The last few days have witnessed controversy over a letter written by the Distinguished Scholars of the National Communication Association, of which I am one, in response to a change in the process for selecting its Distinguished Scholars, of which I was a signatory. Some of you may not be familiar with NCA’s DS designation, so permit me to provide a brief background.
NCA established its DS designation in 1991 to acknowledge career achievement in the study of human communication. To be considered, a scholar must be in the discipline at least 20 years. The designation recognizes career achievements as a researcher, mentor, and influence on the study of human communication. Candidates are nominated with a cover letter and a separate unsigned one-page statement that provides a context for the candidate’s accomplishments. Self-nominations are disallowed. Candidate CVs and the one-page anonymous contextualizing are distributed to the DS group. Unlike RSA, whose Fellows are selected by the Society’s Awards committee, heretofore DS selection was made by the extant DS group, which ranked up to half or fewer the candidates under consideration. To become a DS, one must be ranked by 50% of the voters, with the highest ranked, up to a maximum of 4, selected in any given year.

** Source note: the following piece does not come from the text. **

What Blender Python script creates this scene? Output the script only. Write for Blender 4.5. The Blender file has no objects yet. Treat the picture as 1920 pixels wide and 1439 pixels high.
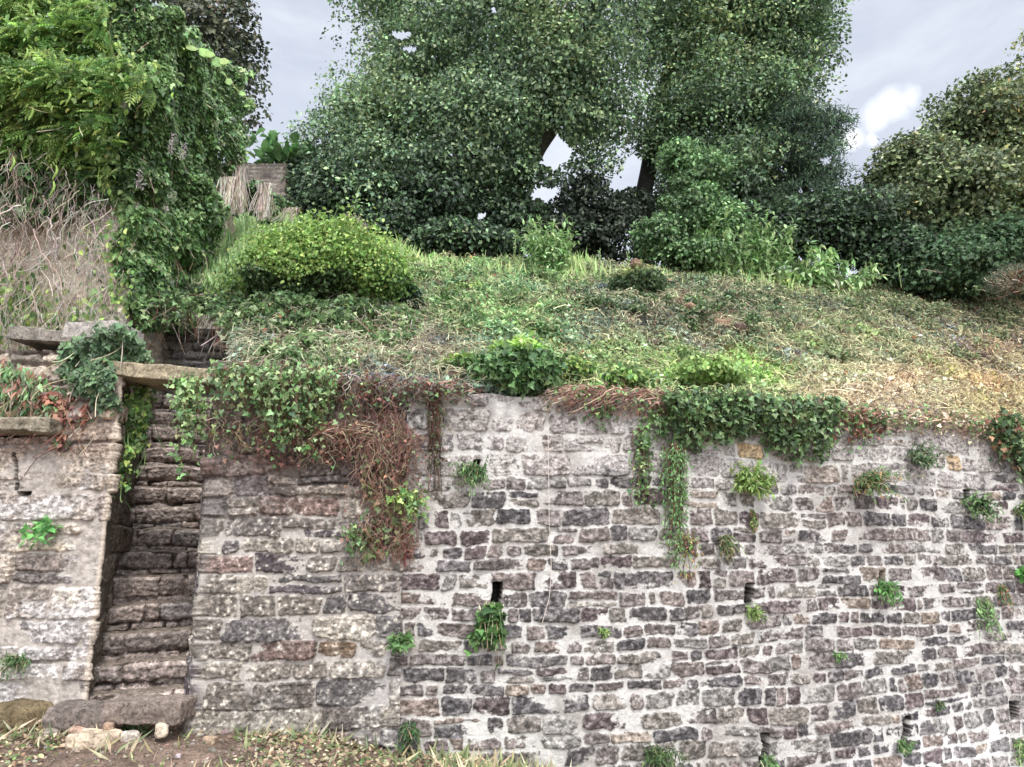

At the time I was named a DS, 2005, the 52 honorees included only 8 white women and no scholars of color. Several measures were adopted to address this imbalance, including opening the nomination process to the entire membership. The results have been positive but not stellar in the case of women scholars, with 14 of the 50 selected since then being white women, but only one male scholar of color. To address this glaring absence, NCA's Executive Committee determined that in the future the DS would not be selected by the DS group, as in the past. It established a selection committee to be named by NCA’s Leadership Development Committee (i.e., a committee on committees). The DS group took this action of being informed without consultation as a vote of no confidence in its ability to address the problem all agree exists. It responded with a letter to refute the action. There were two key responses to the DS letter—a letter by Star Muir, NCA President to the DS and one by Marty Medhurst, a DS and editor of Public Affairs, in the form of an editorial intended to run in his journal. Medhurst’s intended editorial, unfortunately, instantiates how a position of privilege can make us blind to the consequences of actions that reproduce that privilege. That letter has led me to reflect on my own commitments and, because I signed the DS letter and also have an official capacity in RSA, recognize this is an important moment to publicly address RSA’s commitments and my own.
I will start with my commitments. I am a white male in his 70s. That position has consequences. Being a white male in the US, I recognize that every day I must work at reassessing my privilege that comes with being a white male of a certain age. I recognize that I do not always succeed. I did not succeed in this particular case because I lost sight of the problem that transpires when a homogeneous group of predominately male and almost exclusively white scholars assess the impact and contribution of scholars whose work may address issues outside a white person’s experience. As one who has been named a Distinguished Scholar of NCA I am less concerned with how that designation is made than I am that NCA be welcoming, supportive, open, and fair to all its members. That value can only be lived if I learn from scholars whose research reflects the full range of lived experience. My signature on the original DS letter did not reflect that value.
As Executive Director of RSA, it is important that my commitments to inclusivity, to a welcoming Society, and to learning from perspectives beyond my experience are reflected in my own actions and in the exercise of my influence as a person in a position to strengthen RSA in these regards. RSA now has the most diverse board in its history. I work for them and for you to make the board’s composition an opportunity for RSA to embrace more completely and openly the way rhetoric shapes our lives and society. As its Executive Director, I strive to aid the board and officers to make its processes, its committee composition, its events, and its publications reflect these values, and where there are perceived problems, to address them. RSA is not perfect; it is a work in progress. For example, two weeks ago the board charged its president to examine its awards structures to address concerns of bias. The same imperative holds that I strive to learn from its officers, board, editors, and administrative offices about the myriad ways RSA is experienced and how we might continue to improve.
Regardless of my intent at the time, I regret that signing the DS letter was not conducive to expressing the principles that I value or the aims that I seek as Executive Director of RSA.